Quello che è considerato il più grave incidente mortale avvenuto in una fabbrica tessile e anche il più letale cedimento strutturale accidentale della Storia contemporanea, scoperchia anche le responsabilità di marchi europei, americani, italiani. Scoperchia il tema della sicurezza, dei diritti, dei risarcimenti che non arrivano. Farà aumentare il salario base ma lascerà anche intere famiglie sul lastrico. Eccolo un altro humus pieno di risentimento.
Nel Rana Plaza avevano i loro laboratori fabbrichette locali che lavoravano per grandi marchi internazionali. Loro a fare il lavoro sporco, gli altri a esibire t-shirt a basso prezzo con la griffe. Se non ci fossero state campagne internazionali di attenzione (in Italia la Ong «Abiti puliti»), se non si fosse mosso l’Ufficio internazionale del lavoro dell’Onu, la storia si sarebbe dimenticata in fretta. E, in queste ore, pochi la mettono in relazione alla strage di due giorni fa nella capitale. Eppure.
Eppure il Bangladesh è anche questo: la tragedia del Rana Plaza fa firmare a circa 160 compagnie il Fire and Building Safety, un primo passo per mettere in sicurezza strutture e forza lavoro che, nel tessile, conta circa 4 milioni di operai e operaie. Ma, dalle colonne del britannico Guardian, Tansy Hoskins, autrice del saggio Stitched Up: The Anti-Capitalist Book of Fashion, avverte che nonostante vi sia un elevato numero di sindacati del settore, sono pochi i lavoratori che vi aderiscono, il che li lascia vulnerabili agli abusi in fabbriche poco sicure.
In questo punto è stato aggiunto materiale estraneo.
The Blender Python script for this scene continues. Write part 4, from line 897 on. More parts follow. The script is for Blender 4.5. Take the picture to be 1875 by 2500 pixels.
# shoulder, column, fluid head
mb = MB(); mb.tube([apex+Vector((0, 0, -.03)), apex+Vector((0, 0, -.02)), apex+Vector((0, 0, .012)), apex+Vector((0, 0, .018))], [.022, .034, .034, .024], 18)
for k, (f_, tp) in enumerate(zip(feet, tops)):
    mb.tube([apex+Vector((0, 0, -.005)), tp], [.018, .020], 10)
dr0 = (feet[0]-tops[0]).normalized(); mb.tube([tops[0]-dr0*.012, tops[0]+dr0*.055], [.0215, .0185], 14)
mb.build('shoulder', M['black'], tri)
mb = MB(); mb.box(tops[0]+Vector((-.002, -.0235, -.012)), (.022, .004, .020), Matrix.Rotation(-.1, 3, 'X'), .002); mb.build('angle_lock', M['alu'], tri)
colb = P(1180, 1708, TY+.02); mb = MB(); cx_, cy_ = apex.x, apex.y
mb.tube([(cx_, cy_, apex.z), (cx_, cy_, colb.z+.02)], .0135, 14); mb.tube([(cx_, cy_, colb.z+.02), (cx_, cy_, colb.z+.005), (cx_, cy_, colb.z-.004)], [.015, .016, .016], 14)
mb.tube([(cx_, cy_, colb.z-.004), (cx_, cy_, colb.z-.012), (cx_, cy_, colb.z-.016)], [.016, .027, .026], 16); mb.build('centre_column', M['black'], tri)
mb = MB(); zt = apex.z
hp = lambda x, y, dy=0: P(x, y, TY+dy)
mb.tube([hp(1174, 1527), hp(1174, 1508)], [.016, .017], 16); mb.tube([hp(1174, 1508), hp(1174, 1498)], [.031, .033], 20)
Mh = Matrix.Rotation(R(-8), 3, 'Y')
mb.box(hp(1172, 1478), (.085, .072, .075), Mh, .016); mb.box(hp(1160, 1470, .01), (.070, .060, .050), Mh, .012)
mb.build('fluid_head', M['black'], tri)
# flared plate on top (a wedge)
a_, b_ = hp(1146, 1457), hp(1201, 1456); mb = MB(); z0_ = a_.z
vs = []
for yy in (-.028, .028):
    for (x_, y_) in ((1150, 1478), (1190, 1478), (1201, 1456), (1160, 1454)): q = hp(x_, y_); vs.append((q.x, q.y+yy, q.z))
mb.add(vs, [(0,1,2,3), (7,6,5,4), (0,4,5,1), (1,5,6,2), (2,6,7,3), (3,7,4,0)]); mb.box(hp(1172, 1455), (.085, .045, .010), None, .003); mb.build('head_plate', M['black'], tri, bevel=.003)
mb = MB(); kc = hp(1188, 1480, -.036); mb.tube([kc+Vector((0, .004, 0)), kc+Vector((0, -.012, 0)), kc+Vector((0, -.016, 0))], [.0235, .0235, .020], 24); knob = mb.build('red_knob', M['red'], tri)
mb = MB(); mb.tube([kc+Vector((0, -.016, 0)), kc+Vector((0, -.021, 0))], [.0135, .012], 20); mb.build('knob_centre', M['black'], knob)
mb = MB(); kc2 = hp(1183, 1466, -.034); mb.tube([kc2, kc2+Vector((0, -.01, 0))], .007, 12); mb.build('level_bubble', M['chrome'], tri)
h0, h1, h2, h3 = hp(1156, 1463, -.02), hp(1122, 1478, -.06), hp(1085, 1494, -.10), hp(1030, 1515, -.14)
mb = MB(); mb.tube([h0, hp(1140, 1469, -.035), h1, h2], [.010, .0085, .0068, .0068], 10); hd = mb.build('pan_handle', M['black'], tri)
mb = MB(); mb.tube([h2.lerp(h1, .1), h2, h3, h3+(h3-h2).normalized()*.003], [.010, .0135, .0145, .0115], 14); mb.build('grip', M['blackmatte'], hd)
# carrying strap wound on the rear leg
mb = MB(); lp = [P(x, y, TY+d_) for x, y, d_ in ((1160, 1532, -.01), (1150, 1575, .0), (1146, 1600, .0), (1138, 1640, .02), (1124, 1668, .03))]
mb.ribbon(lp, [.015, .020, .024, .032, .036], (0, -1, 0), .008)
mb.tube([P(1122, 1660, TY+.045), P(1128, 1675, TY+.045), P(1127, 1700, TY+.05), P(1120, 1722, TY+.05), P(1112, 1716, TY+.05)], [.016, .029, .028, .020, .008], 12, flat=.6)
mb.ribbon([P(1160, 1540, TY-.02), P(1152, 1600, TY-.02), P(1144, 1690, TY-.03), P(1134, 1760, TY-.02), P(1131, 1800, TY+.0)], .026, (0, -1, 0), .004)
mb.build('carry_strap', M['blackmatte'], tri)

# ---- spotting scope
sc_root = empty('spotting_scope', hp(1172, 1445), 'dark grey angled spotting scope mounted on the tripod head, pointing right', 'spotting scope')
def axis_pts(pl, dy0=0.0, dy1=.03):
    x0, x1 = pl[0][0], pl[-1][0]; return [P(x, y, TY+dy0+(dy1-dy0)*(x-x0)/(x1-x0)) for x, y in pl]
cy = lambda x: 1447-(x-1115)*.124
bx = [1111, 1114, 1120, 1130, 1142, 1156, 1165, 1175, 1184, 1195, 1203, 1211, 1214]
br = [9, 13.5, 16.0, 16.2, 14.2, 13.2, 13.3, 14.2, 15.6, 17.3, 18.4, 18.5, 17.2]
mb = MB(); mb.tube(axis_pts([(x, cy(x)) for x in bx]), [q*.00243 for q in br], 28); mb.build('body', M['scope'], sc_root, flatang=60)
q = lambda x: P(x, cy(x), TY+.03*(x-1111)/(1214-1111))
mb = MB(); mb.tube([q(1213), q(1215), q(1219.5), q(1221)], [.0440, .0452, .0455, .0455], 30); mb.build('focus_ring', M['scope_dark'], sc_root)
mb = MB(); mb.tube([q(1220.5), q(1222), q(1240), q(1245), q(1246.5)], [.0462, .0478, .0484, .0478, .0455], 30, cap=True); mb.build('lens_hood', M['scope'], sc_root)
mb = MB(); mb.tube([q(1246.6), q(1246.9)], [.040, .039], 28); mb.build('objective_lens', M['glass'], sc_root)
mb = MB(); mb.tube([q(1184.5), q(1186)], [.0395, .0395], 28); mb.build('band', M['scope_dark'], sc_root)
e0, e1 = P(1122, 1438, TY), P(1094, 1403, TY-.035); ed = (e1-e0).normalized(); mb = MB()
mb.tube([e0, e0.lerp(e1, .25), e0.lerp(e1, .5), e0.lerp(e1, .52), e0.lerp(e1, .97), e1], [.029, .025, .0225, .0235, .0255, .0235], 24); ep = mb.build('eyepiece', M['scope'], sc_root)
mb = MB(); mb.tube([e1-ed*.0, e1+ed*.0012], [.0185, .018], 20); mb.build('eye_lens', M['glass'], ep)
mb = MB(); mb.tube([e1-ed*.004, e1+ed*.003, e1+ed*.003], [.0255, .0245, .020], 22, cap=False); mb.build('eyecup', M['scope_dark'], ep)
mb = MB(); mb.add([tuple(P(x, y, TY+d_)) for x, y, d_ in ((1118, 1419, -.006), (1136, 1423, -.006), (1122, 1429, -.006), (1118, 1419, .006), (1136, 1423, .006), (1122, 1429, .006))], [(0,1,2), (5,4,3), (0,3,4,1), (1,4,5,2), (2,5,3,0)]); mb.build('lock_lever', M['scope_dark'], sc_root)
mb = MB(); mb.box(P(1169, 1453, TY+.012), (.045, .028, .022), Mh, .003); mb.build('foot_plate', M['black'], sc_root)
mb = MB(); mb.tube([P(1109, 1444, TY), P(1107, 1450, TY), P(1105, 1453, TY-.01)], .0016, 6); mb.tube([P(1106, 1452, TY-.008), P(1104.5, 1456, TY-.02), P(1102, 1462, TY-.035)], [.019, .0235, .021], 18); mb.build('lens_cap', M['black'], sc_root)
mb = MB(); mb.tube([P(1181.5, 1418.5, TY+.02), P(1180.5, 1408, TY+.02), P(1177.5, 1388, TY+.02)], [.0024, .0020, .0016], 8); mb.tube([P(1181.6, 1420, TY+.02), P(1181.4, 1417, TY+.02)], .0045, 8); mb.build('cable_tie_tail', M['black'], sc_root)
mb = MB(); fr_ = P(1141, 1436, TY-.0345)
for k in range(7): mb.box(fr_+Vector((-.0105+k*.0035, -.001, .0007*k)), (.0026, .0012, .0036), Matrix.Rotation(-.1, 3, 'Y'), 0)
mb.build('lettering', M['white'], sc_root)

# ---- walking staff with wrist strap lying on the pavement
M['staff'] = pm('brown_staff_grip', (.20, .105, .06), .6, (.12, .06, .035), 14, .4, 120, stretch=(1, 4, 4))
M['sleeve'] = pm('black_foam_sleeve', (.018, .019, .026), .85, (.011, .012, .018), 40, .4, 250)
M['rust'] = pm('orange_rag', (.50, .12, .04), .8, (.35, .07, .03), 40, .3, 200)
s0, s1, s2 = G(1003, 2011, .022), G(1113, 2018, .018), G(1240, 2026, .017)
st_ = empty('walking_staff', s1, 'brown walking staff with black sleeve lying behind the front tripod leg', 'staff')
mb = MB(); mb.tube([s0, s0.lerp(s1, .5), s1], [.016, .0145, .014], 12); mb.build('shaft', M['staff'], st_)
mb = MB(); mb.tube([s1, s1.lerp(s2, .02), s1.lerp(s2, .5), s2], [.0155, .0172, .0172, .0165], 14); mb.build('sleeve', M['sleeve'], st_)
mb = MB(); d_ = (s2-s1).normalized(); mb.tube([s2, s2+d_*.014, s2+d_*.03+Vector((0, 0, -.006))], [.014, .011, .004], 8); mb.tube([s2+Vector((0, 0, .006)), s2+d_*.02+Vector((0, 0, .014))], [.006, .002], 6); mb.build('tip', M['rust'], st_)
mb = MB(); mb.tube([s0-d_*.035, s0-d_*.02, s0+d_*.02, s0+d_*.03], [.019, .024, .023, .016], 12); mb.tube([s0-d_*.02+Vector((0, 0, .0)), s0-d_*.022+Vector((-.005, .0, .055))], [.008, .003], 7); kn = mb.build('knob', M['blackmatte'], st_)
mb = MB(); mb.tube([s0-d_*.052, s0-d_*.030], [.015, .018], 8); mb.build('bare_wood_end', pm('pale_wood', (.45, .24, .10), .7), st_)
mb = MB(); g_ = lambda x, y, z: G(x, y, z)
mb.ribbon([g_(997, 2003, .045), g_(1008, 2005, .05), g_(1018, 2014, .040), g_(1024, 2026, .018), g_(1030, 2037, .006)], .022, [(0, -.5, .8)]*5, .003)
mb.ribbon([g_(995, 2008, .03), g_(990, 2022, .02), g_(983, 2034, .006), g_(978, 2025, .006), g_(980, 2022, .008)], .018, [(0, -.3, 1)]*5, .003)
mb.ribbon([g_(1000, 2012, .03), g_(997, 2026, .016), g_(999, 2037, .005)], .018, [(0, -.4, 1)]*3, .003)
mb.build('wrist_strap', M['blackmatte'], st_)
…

Anche un sindacato importante come la National Garment Workers’ Federation deve affrontare grandi ostacoli perché per registrare un’organizzazione al Dipartimento del lavoro si deve nel contempo avere come soci un terzo della forza lavoro: insomma se vuoi registrati come attivo in una fabbrica con 10mila lavoratori ne devi avere come soci almeno 3mila… ma in Bangladesh se ti iscrivi rischi – dopo le minacce – il licenziamento. E una volta per strada, da vittima del mercato, è facile diventare il soldatino di qualche Califfo in cerca di nuovi sodali.